Before he turned to writing (and a brief stint as an ad-man), Hammett was a member of the famous Pinkerton’s detective agency. Like Sam Spade, he spent long nights in the cold fog of San Francisco following leads (although unlike the muscular Spade, Hammett was whip thin, thought to be tubercular and suffered horribly). And like Sam Spade, he saw a pretty dark side of humanity. Some time towards the end of the first world war, for instance, he was sent with other Pinkertons to infiltrate the ranks of striking copper miners in Montana. He also claimed to have turned down an offer of $5,000 to kill Frank Little, a union organiser. Not that it made much difference – Little was lynched soon afterwards and his body was found with a note on it reading, “First and Last Warning.” He also investigated the famous – and horrible – case of Fatty Arbuckle and Virginia Rappe.

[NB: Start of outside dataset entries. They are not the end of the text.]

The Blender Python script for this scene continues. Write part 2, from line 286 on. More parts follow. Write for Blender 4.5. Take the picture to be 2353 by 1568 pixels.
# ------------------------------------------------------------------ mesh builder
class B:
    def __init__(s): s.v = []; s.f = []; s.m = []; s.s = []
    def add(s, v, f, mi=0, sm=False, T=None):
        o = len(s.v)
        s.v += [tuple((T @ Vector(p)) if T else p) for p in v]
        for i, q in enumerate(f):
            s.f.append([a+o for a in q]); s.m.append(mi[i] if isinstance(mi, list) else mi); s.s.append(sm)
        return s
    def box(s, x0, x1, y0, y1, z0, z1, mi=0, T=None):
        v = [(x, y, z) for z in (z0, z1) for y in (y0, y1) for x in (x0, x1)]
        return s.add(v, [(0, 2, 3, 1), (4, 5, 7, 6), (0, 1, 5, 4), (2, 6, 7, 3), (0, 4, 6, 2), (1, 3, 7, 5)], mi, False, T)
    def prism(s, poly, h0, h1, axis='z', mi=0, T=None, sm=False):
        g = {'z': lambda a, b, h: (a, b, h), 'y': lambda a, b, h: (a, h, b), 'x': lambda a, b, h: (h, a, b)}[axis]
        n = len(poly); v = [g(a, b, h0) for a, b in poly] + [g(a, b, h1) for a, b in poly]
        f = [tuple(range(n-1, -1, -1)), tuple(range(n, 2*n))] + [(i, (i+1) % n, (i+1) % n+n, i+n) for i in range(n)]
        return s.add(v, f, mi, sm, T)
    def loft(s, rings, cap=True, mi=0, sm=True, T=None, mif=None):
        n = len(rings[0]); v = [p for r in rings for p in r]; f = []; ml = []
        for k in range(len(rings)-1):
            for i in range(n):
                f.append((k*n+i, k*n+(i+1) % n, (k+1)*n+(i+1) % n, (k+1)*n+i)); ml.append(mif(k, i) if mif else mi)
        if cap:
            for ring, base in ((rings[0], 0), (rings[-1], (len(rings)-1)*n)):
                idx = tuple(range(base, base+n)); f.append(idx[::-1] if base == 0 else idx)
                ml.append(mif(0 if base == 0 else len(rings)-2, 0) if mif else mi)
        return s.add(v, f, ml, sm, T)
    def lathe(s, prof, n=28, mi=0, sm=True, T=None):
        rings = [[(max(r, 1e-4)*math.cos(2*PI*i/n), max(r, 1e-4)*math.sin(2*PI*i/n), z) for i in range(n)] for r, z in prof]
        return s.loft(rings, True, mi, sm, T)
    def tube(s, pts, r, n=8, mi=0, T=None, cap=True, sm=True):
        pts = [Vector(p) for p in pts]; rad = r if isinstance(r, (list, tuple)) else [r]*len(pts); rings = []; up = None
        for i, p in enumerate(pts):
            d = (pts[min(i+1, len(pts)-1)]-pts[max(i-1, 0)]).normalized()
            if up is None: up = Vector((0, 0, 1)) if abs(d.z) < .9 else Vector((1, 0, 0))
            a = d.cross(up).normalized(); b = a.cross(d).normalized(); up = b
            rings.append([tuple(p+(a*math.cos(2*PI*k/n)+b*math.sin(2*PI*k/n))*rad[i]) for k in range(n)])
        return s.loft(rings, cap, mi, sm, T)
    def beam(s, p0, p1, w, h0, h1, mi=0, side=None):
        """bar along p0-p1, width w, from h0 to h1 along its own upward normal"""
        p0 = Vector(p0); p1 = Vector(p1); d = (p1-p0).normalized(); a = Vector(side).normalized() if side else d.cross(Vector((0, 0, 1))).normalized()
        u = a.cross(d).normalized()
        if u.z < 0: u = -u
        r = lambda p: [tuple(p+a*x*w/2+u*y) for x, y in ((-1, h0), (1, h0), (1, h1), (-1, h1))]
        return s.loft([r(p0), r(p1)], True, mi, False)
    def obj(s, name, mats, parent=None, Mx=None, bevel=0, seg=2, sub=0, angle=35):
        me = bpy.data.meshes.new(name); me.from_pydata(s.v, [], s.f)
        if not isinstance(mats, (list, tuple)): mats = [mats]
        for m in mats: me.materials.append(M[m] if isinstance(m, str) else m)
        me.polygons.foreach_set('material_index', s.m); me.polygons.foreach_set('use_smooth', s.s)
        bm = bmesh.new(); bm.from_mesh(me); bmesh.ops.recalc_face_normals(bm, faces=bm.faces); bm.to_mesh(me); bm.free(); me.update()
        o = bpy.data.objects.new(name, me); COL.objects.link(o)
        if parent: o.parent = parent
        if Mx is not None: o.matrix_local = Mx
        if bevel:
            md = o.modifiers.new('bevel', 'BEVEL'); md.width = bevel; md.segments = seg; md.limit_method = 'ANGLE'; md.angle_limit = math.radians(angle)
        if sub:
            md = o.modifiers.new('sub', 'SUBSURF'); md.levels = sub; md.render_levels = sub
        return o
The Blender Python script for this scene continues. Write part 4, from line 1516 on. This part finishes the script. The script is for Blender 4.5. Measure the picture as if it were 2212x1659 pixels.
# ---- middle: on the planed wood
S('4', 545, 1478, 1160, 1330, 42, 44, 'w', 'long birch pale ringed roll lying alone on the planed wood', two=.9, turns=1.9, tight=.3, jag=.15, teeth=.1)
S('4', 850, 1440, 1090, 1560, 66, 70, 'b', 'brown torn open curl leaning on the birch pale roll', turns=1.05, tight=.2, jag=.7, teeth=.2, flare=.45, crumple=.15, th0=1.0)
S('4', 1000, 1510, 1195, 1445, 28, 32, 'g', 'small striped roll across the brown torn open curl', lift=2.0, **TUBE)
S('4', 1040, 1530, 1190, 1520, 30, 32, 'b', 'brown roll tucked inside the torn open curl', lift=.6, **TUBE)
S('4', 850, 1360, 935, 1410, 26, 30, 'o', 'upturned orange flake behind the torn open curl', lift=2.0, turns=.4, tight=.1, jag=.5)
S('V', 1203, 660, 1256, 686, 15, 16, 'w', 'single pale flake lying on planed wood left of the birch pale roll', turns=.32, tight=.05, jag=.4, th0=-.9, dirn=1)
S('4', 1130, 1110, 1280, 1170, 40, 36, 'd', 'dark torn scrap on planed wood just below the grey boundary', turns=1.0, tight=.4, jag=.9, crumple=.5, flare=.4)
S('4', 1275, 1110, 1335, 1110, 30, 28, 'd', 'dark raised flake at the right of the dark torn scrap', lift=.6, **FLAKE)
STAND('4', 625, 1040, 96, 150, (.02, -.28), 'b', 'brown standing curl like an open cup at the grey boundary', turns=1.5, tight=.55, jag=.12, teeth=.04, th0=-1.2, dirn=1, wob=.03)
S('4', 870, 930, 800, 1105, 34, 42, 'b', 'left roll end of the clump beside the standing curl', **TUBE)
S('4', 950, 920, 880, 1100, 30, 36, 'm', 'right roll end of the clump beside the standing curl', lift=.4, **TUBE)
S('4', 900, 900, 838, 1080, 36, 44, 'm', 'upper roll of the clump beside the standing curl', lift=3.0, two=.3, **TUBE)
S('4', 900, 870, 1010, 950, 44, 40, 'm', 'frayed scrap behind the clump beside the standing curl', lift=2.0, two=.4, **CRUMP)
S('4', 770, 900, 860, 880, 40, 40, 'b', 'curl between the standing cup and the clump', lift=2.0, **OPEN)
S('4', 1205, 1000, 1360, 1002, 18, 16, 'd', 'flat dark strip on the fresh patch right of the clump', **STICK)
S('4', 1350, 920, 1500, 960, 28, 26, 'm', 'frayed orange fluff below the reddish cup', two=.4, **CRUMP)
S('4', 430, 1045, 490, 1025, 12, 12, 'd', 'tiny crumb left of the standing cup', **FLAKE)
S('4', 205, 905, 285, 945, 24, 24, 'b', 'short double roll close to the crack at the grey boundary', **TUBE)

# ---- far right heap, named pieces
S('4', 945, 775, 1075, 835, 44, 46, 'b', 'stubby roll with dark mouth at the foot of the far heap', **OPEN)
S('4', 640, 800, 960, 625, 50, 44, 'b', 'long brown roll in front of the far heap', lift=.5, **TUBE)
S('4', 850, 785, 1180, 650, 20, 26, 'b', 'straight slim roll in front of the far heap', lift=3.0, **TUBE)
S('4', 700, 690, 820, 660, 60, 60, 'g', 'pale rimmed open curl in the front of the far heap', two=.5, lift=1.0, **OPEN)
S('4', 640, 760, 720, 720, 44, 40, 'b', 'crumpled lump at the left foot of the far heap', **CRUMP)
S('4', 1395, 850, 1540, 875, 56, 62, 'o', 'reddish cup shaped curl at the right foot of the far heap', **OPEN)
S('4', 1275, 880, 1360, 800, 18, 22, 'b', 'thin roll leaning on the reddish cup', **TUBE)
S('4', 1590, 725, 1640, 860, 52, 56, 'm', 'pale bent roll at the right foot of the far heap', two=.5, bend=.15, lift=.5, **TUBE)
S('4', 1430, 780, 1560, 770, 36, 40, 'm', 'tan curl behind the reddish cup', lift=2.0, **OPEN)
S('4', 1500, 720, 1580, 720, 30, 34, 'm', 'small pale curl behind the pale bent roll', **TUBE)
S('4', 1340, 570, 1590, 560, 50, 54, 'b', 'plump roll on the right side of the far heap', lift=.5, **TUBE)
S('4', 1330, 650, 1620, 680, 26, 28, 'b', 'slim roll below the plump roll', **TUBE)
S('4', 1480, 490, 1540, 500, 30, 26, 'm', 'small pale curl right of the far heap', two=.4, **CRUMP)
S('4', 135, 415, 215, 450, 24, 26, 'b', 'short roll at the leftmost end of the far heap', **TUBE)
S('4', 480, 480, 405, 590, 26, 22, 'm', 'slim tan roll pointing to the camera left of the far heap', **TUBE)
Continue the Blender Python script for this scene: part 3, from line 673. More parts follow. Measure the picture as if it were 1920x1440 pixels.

Hammett came to believe that the rotund comedian was being framed for rape and murder by a District Attorney.

Small wonder that he started to worry about who guarded the guards – and small wonder that he wrote about a world so murky, so venal and so frightening. A world that retains the power to chill, a hundred years later, with the sharp definition of a first-hand witness account.

To say more at this stage would probably involve breaking that initial promise about spoilers, so I’ll close. Let me just hand over one more time to that wonderful essay from Raymond Chandler (with a quick hat-tip to Reading Group regular, theorbys, who first brought it to my attention):

He wrote at first (and almost to the end) for people with a sharp, aggressive attitude to life. They were not afraid of the seamy side of things; they lived there. Violence did not dismay them; it was right down their street... Hammett gave murder back to the kind of people that commit it for reasons, not just to provide a corpse; and with the means at hand, not with hand-wrought duelling pistols, curare, and tropical fish. He put these people down on paper as they are, and he made them talk and think in the language they customarily used for these purposes.”

It sounds like one hell of a formula. It’s a shame Hammett himself wasn’t able to use it more often.